Even though our fallen nature distorts what justice is, we still know it’s there in some way. In the most corrupt and fallen mind there’s still an awareness that bad things deserve consequences. Sin might confuse us about what things are really bad, and what penalties are deserved. But there’s not one soul that isn’t at least inwardly aware that there are principles of right and wrong to which we all answer. He might suppress that awareness, or deny to himself that it’s there. But he can’t escape the basic facts of God’s Universe.

When someone commits a crime, God requires that a penalty that fits the offense should be paid. This is why he came as a Savior to pay the penalty his people owed so that they can be forgiven without violating this principle of justice. It is not just amnesty as if justice could be ignored or set aside.

Civil crimes against the laws passed by the government have civil penalties.
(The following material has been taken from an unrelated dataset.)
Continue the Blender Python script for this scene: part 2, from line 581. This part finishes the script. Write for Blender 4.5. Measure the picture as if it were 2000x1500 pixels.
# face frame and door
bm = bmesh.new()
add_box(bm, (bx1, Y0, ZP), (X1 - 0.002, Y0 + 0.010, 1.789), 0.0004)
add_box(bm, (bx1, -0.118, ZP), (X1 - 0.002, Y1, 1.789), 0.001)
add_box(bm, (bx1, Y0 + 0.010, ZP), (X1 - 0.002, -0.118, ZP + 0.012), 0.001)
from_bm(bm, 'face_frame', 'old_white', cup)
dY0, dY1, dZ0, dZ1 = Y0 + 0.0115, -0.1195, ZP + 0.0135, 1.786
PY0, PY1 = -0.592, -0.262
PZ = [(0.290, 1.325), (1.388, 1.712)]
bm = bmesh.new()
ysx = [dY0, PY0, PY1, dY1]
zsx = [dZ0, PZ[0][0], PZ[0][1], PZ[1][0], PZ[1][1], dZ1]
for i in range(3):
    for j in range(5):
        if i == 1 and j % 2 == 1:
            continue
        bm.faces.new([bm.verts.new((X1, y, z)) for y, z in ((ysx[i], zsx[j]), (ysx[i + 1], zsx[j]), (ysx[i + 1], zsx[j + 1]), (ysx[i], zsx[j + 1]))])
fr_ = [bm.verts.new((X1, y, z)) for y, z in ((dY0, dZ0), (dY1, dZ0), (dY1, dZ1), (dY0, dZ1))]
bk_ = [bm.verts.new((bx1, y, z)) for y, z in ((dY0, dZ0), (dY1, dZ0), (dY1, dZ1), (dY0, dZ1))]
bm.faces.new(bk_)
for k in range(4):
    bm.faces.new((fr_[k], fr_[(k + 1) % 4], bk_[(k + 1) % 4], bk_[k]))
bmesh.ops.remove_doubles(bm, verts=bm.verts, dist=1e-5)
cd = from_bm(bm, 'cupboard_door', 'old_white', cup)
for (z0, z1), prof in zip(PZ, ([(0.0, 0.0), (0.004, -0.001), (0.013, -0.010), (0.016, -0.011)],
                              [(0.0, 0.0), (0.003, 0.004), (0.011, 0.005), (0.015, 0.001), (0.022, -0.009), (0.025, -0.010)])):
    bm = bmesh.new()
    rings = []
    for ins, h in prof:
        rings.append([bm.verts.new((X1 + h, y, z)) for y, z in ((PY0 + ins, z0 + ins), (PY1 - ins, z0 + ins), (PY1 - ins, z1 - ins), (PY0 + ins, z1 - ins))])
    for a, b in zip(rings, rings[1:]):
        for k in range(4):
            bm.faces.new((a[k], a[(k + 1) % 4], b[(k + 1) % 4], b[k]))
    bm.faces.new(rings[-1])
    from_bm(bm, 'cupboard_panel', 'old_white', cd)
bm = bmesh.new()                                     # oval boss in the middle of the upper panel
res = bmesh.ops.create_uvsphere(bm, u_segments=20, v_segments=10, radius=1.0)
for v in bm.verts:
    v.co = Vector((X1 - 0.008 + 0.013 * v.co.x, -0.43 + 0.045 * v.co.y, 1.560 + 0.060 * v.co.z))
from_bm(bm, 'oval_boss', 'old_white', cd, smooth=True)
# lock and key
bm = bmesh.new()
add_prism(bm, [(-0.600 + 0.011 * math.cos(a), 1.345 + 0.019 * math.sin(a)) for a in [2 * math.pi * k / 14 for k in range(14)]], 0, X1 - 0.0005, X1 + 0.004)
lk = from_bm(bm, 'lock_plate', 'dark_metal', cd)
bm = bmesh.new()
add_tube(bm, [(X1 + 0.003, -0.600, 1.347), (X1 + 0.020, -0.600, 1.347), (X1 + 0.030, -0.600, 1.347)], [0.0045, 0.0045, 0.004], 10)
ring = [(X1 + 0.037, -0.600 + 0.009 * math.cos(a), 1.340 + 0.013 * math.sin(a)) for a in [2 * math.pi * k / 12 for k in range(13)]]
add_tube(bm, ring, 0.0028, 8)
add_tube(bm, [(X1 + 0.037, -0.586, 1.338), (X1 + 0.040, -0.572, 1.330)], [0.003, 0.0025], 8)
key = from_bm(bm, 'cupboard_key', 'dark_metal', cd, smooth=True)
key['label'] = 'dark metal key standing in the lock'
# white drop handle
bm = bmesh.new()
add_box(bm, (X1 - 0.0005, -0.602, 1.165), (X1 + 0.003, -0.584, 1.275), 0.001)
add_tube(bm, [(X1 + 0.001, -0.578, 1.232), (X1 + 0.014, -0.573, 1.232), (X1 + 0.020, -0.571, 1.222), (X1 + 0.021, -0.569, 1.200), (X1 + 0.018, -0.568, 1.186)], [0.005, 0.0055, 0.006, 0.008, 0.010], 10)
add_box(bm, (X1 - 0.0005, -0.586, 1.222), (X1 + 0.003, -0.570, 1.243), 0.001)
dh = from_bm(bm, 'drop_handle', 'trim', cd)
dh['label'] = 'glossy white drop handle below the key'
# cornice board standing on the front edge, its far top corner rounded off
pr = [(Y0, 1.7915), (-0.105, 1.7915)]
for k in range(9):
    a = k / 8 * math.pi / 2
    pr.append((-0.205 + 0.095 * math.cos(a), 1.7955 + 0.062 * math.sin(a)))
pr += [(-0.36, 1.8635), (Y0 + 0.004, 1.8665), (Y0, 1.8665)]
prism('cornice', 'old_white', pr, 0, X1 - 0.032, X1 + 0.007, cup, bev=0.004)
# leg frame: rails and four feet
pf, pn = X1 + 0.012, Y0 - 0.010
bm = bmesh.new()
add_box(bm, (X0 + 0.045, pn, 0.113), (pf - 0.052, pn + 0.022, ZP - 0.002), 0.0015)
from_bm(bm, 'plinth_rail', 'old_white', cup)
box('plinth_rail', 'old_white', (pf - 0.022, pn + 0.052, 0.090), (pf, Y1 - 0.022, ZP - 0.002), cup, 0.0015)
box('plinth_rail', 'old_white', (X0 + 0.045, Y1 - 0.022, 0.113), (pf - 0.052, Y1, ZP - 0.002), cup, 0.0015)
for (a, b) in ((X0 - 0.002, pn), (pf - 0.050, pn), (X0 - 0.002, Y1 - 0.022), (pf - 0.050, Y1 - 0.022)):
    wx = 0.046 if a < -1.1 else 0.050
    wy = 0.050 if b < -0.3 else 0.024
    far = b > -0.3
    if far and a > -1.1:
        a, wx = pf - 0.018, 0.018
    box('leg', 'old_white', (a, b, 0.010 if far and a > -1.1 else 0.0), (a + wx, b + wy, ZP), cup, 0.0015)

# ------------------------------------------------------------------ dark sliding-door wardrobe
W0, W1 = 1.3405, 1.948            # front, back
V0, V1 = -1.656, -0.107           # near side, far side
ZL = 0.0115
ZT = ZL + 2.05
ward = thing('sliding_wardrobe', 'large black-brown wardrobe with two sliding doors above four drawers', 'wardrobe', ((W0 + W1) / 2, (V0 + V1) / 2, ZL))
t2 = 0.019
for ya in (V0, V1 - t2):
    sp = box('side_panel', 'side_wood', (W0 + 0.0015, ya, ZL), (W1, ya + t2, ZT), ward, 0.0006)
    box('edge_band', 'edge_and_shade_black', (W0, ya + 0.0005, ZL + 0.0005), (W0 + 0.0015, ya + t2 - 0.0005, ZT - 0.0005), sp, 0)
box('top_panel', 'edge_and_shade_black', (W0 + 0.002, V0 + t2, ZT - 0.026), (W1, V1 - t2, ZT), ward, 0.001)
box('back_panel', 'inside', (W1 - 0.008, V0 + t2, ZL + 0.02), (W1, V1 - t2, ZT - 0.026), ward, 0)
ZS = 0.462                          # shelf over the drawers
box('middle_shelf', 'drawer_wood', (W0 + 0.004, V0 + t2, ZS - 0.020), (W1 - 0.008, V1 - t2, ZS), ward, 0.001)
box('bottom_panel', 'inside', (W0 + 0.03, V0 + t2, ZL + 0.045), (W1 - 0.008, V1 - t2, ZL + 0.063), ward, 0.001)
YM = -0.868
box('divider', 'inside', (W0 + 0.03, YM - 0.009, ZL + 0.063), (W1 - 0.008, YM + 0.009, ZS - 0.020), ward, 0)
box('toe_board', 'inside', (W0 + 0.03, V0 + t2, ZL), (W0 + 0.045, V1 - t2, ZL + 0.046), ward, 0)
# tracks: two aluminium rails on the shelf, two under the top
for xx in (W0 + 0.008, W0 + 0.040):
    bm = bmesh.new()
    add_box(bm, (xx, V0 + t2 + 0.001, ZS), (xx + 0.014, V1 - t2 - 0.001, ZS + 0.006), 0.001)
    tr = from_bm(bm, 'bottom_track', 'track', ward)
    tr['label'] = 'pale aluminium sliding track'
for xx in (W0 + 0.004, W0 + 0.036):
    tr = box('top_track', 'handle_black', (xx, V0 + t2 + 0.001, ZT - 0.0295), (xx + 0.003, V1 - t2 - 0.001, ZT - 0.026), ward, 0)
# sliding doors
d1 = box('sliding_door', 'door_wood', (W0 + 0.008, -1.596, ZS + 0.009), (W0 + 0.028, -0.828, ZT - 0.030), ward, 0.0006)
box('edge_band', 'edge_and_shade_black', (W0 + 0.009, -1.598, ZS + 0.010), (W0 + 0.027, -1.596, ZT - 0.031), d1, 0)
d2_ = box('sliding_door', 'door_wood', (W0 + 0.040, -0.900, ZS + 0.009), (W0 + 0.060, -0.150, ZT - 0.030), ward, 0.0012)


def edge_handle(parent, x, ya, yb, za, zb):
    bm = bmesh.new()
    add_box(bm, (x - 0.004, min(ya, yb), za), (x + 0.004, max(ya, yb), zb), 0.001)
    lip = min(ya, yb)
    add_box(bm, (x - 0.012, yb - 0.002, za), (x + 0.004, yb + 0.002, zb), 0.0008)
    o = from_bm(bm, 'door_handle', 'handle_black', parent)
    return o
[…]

They may receive an official warning, have to pay fines, make restitutions for damages done, spend time in prison, or even face execution for capitol crimes. Only the state that made the laws can decide when the appropriate penalty is fully satisfied.

There are penalties that a church can give out within its congregation to those who persist in breaking God’s laws. They may have to receive a formal word of correction, or in some more serious situations they may have to be suspended for a time from partaking of the Lord’s Supper. In more serious cases where there is no repentance a member may have to be removed from membership.

Personal hurts against us are very different. The principle of justice does not require us to impose penalties on those who insult us or make us feel uncomfortable.

For the Christian, there must be a growing ability to forgive others for personal hurts. This doesn’t mean we should neglect the deserved punishments of the state or church. But it does mean that we should work on getting beyond personal hatred, vengeance, and grudges. There’s no question that God tells us in his written word that this is his way for his people.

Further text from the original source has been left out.